Multitouch Interface Summer 2007 Project

During the summer of 2007, I worked with a very energetic undergraduate student, Casey Johnson, who was very interested in doing some sort of research work with me. At the same time, the Apple iPhone was coming out, which piqued my interest, as it implemented what’s known as a multi-touch interface. After some preliminary research into trying to understand how the iPhone worked, I came across the research of Jefferson Han and the multi-touch interface he designed using Frustrated Total Internal Reflectance (FTIR). So, eager to understand first-hand how a multi-touch interface worked, I created this project for Casey to work on.

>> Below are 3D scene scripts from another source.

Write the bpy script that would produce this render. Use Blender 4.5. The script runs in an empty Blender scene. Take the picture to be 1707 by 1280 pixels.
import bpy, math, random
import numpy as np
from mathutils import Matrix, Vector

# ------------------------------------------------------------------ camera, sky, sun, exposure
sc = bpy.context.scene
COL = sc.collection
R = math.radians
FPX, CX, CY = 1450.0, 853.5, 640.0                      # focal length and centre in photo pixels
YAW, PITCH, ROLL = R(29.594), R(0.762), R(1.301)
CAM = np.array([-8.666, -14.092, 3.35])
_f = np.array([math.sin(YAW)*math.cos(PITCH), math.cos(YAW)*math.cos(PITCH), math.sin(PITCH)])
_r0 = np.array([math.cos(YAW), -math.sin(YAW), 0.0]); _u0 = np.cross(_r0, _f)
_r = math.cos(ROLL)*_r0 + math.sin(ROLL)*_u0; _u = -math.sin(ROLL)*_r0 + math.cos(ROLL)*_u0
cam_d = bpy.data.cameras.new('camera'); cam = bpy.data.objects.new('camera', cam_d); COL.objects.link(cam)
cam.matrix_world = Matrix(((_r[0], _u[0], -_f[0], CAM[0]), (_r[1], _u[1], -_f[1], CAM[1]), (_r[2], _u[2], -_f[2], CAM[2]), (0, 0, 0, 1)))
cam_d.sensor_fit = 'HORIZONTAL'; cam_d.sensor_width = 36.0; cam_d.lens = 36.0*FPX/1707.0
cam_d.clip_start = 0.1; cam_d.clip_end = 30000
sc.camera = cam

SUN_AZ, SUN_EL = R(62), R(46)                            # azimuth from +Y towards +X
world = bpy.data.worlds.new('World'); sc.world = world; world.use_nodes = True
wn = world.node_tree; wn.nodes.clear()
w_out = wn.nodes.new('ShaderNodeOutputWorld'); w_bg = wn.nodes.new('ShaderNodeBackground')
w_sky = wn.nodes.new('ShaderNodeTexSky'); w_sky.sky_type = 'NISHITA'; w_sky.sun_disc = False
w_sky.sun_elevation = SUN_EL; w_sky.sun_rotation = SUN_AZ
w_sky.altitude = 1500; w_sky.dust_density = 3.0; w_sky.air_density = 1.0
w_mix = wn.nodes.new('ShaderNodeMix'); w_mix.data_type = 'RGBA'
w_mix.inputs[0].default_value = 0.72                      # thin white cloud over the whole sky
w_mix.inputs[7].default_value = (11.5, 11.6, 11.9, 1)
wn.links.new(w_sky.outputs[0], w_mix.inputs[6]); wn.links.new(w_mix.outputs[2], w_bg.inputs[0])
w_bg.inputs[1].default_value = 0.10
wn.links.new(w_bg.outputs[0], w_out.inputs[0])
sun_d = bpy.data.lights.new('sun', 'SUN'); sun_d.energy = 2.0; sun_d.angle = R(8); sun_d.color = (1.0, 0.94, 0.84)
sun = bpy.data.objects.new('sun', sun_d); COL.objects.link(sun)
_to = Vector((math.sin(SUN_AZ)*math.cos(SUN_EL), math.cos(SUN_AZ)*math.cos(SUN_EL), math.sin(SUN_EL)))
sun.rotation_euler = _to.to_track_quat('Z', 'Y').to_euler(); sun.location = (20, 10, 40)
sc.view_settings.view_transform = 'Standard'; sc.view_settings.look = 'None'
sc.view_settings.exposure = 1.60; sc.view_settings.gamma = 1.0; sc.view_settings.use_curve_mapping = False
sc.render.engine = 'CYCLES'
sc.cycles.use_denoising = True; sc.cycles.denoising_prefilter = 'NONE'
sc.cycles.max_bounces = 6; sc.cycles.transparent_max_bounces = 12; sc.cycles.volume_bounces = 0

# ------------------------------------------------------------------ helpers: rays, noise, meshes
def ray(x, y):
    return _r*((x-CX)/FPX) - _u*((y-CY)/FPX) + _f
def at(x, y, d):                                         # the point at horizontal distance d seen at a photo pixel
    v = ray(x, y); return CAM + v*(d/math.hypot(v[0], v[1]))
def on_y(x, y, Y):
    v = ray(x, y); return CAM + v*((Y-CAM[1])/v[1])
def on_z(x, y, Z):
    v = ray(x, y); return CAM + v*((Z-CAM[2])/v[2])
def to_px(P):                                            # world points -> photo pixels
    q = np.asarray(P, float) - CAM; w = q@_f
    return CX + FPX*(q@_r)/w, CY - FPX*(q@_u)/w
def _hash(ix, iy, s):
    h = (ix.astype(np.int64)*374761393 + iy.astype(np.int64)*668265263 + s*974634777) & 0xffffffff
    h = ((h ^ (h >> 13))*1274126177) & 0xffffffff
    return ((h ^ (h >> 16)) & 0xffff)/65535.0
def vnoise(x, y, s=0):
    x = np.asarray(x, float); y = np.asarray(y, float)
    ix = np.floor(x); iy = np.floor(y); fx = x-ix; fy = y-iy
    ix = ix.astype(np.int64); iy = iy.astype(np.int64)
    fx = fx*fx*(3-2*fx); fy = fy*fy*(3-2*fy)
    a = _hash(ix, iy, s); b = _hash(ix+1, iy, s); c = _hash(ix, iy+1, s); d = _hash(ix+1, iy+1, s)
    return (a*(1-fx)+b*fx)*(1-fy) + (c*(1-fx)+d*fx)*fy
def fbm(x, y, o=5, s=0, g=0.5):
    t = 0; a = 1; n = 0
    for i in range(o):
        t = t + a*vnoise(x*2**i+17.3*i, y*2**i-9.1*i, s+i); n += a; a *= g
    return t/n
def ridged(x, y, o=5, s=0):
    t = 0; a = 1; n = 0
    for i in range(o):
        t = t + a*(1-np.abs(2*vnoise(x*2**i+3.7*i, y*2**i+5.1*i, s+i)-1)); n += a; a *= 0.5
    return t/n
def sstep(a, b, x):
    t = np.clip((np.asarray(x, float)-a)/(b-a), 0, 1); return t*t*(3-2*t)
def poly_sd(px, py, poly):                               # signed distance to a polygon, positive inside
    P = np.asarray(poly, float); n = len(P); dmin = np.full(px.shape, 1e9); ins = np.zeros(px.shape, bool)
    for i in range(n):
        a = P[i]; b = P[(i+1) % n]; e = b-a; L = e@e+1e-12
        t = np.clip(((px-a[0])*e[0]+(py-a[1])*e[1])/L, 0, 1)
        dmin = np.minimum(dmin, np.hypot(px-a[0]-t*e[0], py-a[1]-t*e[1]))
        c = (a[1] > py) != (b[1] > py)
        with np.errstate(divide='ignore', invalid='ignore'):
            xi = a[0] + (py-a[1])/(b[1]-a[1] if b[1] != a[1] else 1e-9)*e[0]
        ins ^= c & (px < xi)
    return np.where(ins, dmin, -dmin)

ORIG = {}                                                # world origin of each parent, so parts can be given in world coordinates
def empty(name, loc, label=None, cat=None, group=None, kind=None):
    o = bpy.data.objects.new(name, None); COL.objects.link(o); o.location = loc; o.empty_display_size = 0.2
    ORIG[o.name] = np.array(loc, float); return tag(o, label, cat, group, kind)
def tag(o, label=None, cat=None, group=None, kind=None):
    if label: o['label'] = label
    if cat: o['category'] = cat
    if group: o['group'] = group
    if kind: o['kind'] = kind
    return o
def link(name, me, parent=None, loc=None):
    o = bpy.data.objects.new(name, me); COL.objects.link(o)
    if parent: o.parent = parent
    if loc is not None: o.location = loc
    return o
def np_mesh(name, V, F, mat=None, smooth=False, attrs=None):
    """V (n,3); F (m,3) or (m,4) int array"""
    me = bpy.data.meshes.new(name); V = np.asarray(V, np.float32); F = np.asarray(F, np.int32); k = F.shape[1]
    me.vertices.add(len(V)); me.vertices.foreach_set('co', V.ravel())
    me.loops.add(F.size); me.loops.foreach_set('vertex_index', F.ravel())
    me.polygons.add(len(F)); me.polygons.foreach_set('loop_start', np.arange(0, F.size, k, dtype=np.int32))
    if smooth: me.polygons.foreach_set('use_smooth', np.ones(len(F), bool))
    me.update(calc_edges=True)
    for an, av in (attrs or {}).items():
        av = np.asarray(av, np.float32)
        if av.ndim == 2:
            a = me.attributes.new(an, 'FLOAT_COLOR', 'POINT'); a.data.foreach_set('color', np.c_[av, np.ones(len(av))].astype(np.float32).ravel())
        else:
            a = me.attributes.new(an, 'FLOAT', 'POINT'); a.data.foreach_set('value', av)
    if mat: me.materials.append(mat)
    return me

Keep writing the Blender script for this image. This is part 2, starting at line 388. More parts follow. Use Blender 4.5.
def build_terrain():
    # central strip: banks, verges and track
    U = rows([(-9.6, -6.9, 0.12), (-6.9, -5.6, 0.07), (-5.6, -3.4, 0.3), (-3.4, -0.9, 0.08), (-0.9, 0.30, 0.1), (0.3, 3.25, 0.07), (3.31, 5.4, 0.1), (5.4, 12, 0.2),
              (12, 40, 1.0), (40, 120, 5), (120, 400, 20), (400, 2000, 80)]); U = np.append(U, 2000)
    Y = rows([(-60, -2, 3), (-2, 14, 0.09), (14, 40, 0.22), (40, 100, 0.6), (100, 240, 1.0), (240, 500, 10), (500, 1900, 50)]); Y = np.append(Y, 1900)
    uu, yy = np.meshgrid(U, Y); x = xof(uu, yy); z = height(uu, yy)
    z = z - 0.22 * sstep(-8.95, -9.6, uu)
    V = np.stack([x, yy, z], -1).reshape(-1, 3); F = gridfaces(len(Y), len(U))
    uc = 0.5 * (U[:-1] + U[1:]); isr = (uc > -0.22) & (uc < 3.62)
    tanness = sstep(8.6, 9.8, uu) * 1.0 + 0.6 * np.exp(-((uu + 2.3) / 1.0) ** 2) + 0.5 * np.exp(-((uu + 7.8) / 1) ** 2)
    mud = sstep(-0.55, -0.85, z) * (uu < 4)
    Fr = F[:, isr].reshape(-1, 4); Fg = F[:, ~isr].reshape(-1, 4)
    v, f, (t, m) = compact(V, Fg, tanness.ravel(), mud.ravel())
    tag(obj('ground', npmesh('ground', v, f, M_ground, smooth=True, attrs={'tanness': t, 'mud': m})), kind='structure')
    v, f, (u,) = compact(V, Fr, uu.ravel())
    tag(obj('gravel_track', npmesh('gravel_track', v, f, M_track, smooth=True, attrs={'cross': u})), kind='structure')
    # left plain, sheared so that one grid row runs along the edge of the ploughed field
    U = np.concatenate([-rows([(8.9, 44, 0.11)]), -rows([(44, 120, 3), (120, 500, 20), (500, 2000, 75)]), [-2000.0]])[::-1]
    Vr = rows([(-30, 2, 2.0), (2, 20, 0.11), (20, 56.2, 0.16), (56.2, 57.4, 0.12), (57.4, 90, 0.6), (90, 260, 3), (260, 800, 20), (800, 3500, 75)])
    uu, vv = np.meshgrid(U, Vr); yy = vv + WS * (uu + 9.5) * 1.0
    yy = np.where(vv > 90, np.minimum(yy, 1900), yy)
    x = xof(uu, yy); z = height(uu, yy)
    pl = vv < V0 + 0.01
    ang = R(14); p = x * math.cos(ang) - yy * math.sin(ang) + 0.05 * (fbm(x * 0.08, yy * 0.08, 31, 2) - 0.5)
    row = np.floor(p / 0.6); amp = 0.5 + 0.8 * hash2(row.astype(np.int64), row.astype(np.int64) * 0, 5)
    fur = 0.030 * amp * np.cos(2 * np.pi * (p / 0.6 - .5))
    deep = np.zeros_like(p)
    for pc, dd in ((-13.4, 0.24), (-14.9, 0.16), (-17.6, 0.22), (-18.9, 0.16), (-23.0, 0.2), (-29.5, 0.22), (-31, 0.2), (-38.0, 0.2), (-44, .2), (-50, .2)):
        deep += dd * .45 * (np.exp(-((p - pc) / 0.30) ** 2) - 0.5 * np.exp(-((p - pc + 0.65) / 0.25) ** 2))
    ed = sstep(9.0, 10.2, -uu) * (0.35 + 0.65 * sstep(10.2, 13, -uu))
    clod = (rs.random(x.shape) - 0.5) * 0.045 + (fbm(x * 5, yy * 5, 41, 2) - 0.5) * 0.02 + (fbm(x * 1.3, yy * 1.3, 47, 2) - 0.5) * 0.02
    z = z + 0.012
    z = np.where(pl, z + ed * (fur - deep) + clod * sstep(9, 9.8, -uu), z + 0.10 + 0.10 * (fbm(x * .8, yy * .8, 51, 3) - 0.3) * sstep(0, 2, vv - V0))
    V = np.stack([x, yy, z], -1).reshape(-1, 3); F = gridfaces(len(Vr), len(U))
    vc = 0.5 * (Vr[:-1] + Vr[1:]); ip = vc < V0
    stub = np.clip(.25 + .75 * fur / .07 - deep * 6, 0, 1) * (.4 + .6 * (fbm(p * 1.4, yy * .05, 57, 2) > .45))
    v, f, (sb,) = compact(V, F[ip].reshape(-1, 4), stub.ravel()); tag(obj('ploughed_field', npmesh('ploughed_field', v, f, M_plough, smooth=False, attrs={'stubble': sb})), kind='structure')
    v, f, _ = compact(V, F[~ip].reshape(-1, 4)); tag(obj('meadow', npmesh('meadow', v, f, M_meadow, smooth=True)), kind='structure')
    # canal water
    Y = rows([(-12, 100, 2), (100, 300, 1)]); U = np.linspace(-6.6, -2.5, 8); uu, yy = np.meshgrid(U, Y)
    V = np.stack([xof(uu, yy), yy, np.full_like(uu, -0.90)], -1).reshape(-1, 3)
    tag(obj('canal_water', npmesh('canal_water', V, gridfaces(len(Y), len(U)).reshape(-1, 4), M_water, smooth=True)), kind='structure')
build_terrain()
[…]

We met weekly throughout the entire 2007 summer semester, where we discussed ideas and his progress so far. I reviewed with Casey some concepts in linear algebra and optics, as well as assisted him whenever he encountered problems with hardware and software, guiding him to online sources that addressed our problems whenever it was necessary. At the end of the summer semester, he was able to successfully build a proof-of-concept multi-touch interface. Casey created the frame embedded with IR LEDs, and hacked a webcam in order to see in the infrared range. He also was able to run the touchlib programming library, and run the default programs.

I’ve decided to take some of the lessons learned over the summer to create my own fully-functional multi-touch interface as my final project for my HCI course.

Below are some of the images of the interface in action:

This is Casey, holding with his hand the multi-touch screen.

This is the same board seen in the infrared range. Note how it appears illuminated on the edges, due to the presence of the LEDs.

This is an image of Casey’s hand as it made contact with the multi-touch screen. Note how his fingertips are brightly illuminated, as predicted due to FTIR.

These are some of the touchlib filtering programs in action. Note how the two topmost images Casey’s hand appears illuminated and how, by applying a simple threshold filter (along with some rectification), we are able to simply get the contact points of the fingertips. The image on the bottom right is the output of the threshold filter, while the image on the bottom right is the output of the rectifier.